Patch and Etags
The PATCH HTTP method allows for partial resource modification and was conceived due to the limitations of PUT, which only allows for the complete replacement of a resource. Compared to other HTTP methods, PATCH is relatively new; the document describing the method, RFC 5789, is dated March, 2010.
The difference, between PATCH and PUT :
In a PUT request, the enclosed entity is considered to be a modified version of the resource stored on the origin server, and the client is requesting that the stored version be replaced. With PATCH, however, the enclosed entity contains a set of instructions describing how a resource currently residing on the origin server should be modified to produce a new version.
PATCH is normally neither safe of idempotent.

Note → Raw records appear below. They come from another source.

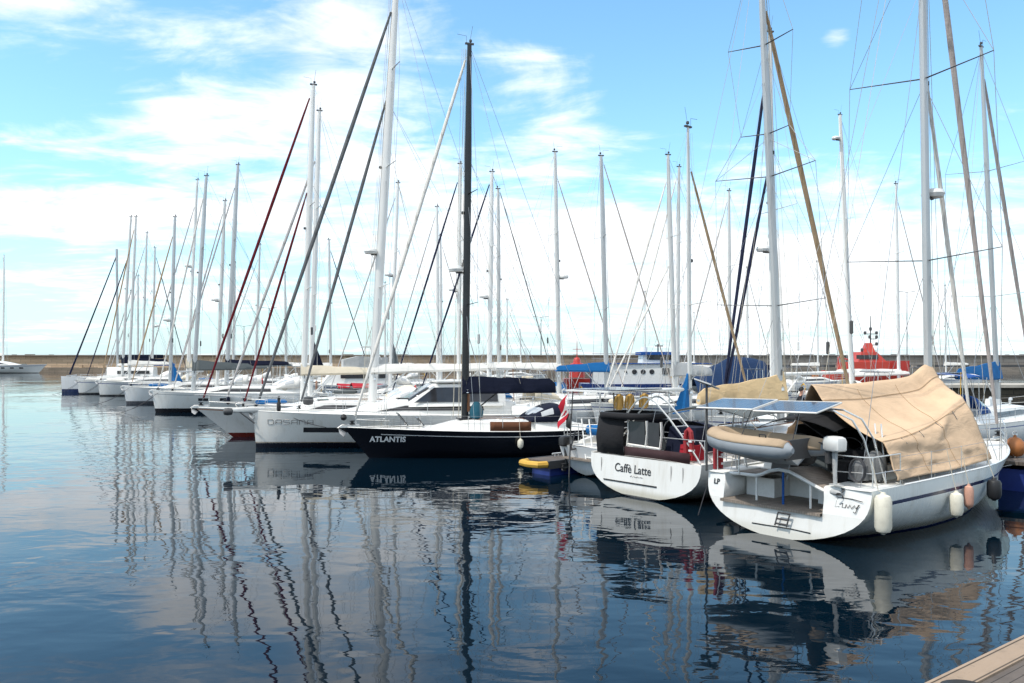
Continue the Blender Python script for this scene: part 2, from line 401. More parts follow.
class Cabin:
    def __init__(s, H, x0, x1, h, wf=0.62, slope=0.42, aft=0.15):
        s.H, s.x0, s.x1, s.h, s.wf, s.slope, s.aft = H, x0, x1, h, wf, slope, aft
    def ring(s, x):
        u = (x - s.x0) / (s.x1 - s.x0); b, z = s.H.deck(x)
        bmax = s.H.deck(s.x0)[0]
        wd = min(b * s.wf, bmax * s.wf) * (1 - 0.25 * sm((u - 0.75) / 0.25))
        hh = s.h * (1 - 0.90 * sm((u - (1 - s.slope)) / s.slope)) + 0.02
        return wd, z - 0.02, hh
    def side(s, x, f, side, off=0.0):
        wd, z, hh = s.ring(x); return Vector((x, side * (lerp(wd, wd * 0.86, f) + off), z + hh * 0.9 * f + off * 0.2))
    def top(s, x): wd, z, hh = s.ring(x); return z + hh + 0.04
    def mesh(s, mat, root, n=14):
        m = MB(); rings = []
        for i in range(n + 1):
            x = lerp(s.x0, s.x1, i / n); wd, z, hh = s.ring(x)
            prof = [(1, 0), (.86, .9), (.78, 1.0), (.4, 1.07), (0, 1.10), (-.4, 1.07), (-.78, 1.0), (-.86, .9), (-1, 0)]
            rings.append([(x - (1 - q[1]) * s.aft * (i == 0) * 0, wd * q[0], z + hh * q[1]) for q in prof])
        m.loft(rings, True, (True, True))
        return m.build('cabin', mat, root)
    def window(s, xa, xb, mat, root, fa=0.30, fb=0.80, sides=(1, -1), slant=0.12, tip=0.0):
        for sd_ in sides:
            m = MB(); n = 8; rings = []
            for i in range(n + 1):
                u = i / n; x = lerp(xa, xb, u); f1 = lerp(fb, fa + 0.06, sm((u - (1 - tip)) / tip)) if tip else fb
                xs = lambda f: x + slant * (f - fa) * (1 if u < .5 else -1)
                rings.append([s.side(xs(fa), fa, sd_, .012), s.side(xs(f1), f1, sd_, .012), s.side(xs(f1), f1, sd_, -.02), s.side(xs(fa), fa, sd_, -.02)])
            m.loft(rings, True); m.build('window', mat, root, ang=30)

def hood(root, x0, x1, w, z0, h, mat, name='sprayhood', win=True, curve=0.55):
    """folding spray hood: arches from the cabin top (front, low) back to the tall aft bow"""
    m = MB(); n = 8; k = 12; rings = []
    for i in range(n + 1):
        u = i / n; x = lerp(x1, x0, u); hh = h * (u ** curve) * (1 - .10 * sm((u - .7) / .3)); ww = w * lerp(.86, 1, u)
        r = []
        for j in range(k + 1):
            a = math.pi * j / k; c, si = math.cos(a), math.sin(a)
            r.append((x, ww * math.copysign(abs(c) ** .55, c), z0 + hh * si ** .55 if si > 0 else z0))
        rings.append(r)
    m.loft(rings, False, (False, False)); o = m.build(name, mat, root, solid=0.012)
    if win:
        for j0 in ((1, 3), (9, 11), (4, 8)):
            g = MB(); rr = []
            for i in ((1, 2, 3, 4) if j0[0] == 4 else (3, 4, 5, 6)):
                rr.append([Vector(rings[i][j]) + (Vector(rings[i][j]) - Vector((rings[i][j][0] + .1, 0, z0))).normalized() * .014 for j in range(j0[0], j0[1] + 1)])
            g.loft(rr, False, (False, False)); g.build('clear_window', PLEX, o)
    return o

def wire(root, a, b, r=0.0045, mat=None, name='shroud', sagz=0.0):
    pts = [a, b] if not sagz else [Vector(a).lerp(Vector(b), i / 6) - Vector((0, 0, sagz * math.sin(math.pi * i / 6))) for i in range(7)]
    return MB().tube(pts, r, 4).build(name, mat or WIRE, root, smooth=False)

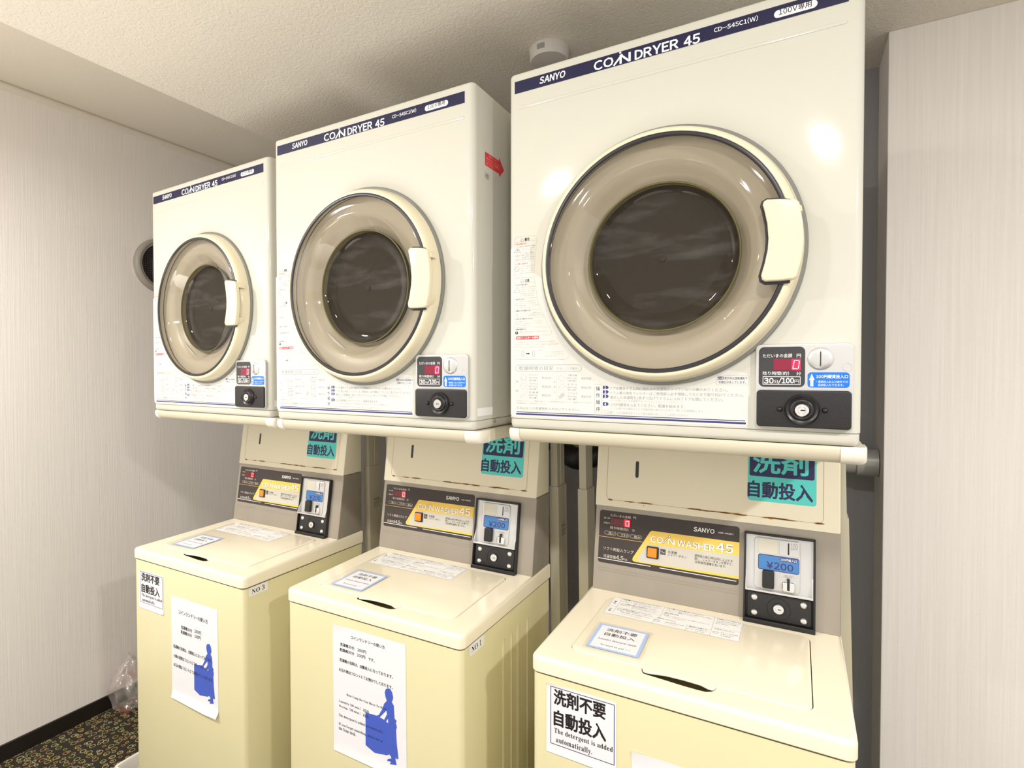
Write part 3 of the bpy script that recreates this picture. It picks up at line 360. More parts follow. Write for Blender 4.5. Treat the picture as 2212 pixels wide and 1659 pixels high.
STICK = [['R', 'teal', 0.3394, 0.2437, 0.4659, 0.3858, 0.006], ['R', 'label_navy', 0.3422, 0.2958, 0.4626, 0.3794, 0.004], ['T', '洗剤', 'teal', 0.3481, 0.452, 0.326, 0.0469, 2, 0], ['T', '自動投入', 'label_navy', 0.339, 0.4601, 0.2683, 0.0355, 2, 0]]
PAPER2 = [['P', 'silhouette', [[0.1533, -0.1186], [0.1563, -0.1108], [0.1626, -0.1075], [0.1687, -0.1073], [0.1736, -0.1127], [0.1767, -0.1235], [0.1752, -0.1302], [0.1723, -0.1342], [0.1783, -0.1416], [0.1788, -0.1522], [0.1801, -0.1694], [0.185, -0.1717], [0.1855, -0.1745], [0.183, -0.1763], [0.1861, -0.186], [0.1837, -0.1936], [0.1852, -0.2204], [0.1894, -0.2541], [0.185, -0.2566], [0.1826, -0.2536], [0.1813, -0.2589], [0.1845, -0.2695], [0.1653, -0.2744], [0.169, -0.2681], [0.1579, -0.2691], [0.1604, -0.2643], [0.1703, -0.2598], [0.1691, -0.2563], [0.1642, -0.2531], [0.158, -0.2572], [0.1226, -0.2635], [0.102, -0.2565], [0.0968, -0.2542], [0.0973, -0.1802], [0.1295, -0.1777], [0.1359, -0.1743], [0.1461, -0.1583], [0.1512, -0.1449], [0.1587, -0.1363], [0.155, -0.128]]], ['P', 'paper', [[0.1389, -0.1787], [0.1575, -0.1583], [0.159, -0.1661], [0.1509, -0.1805]]], ['P', 'paper', [[0.1619, -0.1751], [0.1621, -0.1845], [0.1564, -0.1827]]], ['T', 'コインランドリーの使い方', 'ink_black', 0.0562, 0.1544, -0.0196, 0.0084, 1, 0], ['T', '洗濯機30分', 'ink_black', 0.0227, 0.0662, -0.043, 0.0078, 1, 0], ['T', '200円', 'ink_black', 0.0752, 0.1009, -0.0438, 0.0077, 1, 0], ['T', '乾燥機30分', 'ink_black', 0.0215, 0.0655, -0.0556, 0.0078, 1, 0], ['T', '100円', 'ink_black', 0.074, 0.0982, -0.0558, 0.0077, 1, 0], ['T', 'です。', 'ink_black', 0.107, 0.1252, -0.0567, 0.0072, 1, 0], ['T', '洗濯機の洗剤は、自動投入になっております。', 'ink_black', 0.0202, 0.1762, -0.0796, 0.0081, 1, 0], ['T', 'お忘れ物はフロントにてお預かりしております。', 'ink_black', 0.0186, 0.1756, -0.1028, 0.0081, 1, 0], ['T', 'How Long Do You Have To Wait?', 'ink_black', 0.041, 0.161, -0.1561, 0.0069, 9, 0], ['T', 'Laundry (30 min.)', 'ink_black', 0.0177, 0.0829, -0.1766, 0.0074, 9, 0], ['T', '¥200', 'ink_black', 0.0906, 0.1072, -0.1769, 0.0069, 1, 0], ['T', 'Drying  (30 min.)', 'ink_black', 0.0171, 0.0821, -0.1879, 0.0074, 9, 0], ['T', '¥100', 'ink_black', 0.0899, 0.1066, -0.1883, 0.0069, 1, 0], ['T', 'The detergent is added automatically.', 'ink_black', 0.0163, 0.1483, -0.2102, 0.0073, 9, 0], ['T', 'If you forget something, please ask at', 'ink_black', 0.0161, 0.1469, -0.2308, 0.0073, 9, 0], ['T', 'the front desk.', 'ink_black', 0.0161, 0.0679, -0.2404, 0.0075, 9, 0]]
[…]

Meaning that a user is requesting a side-effect and should be aware of it, and that repeated PATCH requests will not have the same result as calling PATCH once. In contrast, a safe and idempotent method like GET will produce the same result no matter how many times it is called, and the user should not expect side-effects.
One of the cool things about PATCH is that while it is inherently not idempotent it can be issued in a way that it is, which helps the following scenario:
- Client A GETs a resource
- Client B GETs the same resource
- Client B updates the resource with a PATCH (beat Client A to the punch)
- Client A doesn’t know about Client B’s update and overwrites it with a PATCH of its own
It accomplishes this through the use of conditional requests, that will fail if the resource has been updated since the client last accessed the resource. Etags are just one of the validators that are used in conditional requests. Etags or entity-tags are a opaque quoted strings that may be prefixed by a weakness indicator. They “tag” the current version of a resource. So now in order for another user to update the resource they need provide the most current Etag. This is done by specifying a an “If-Match” header in the request.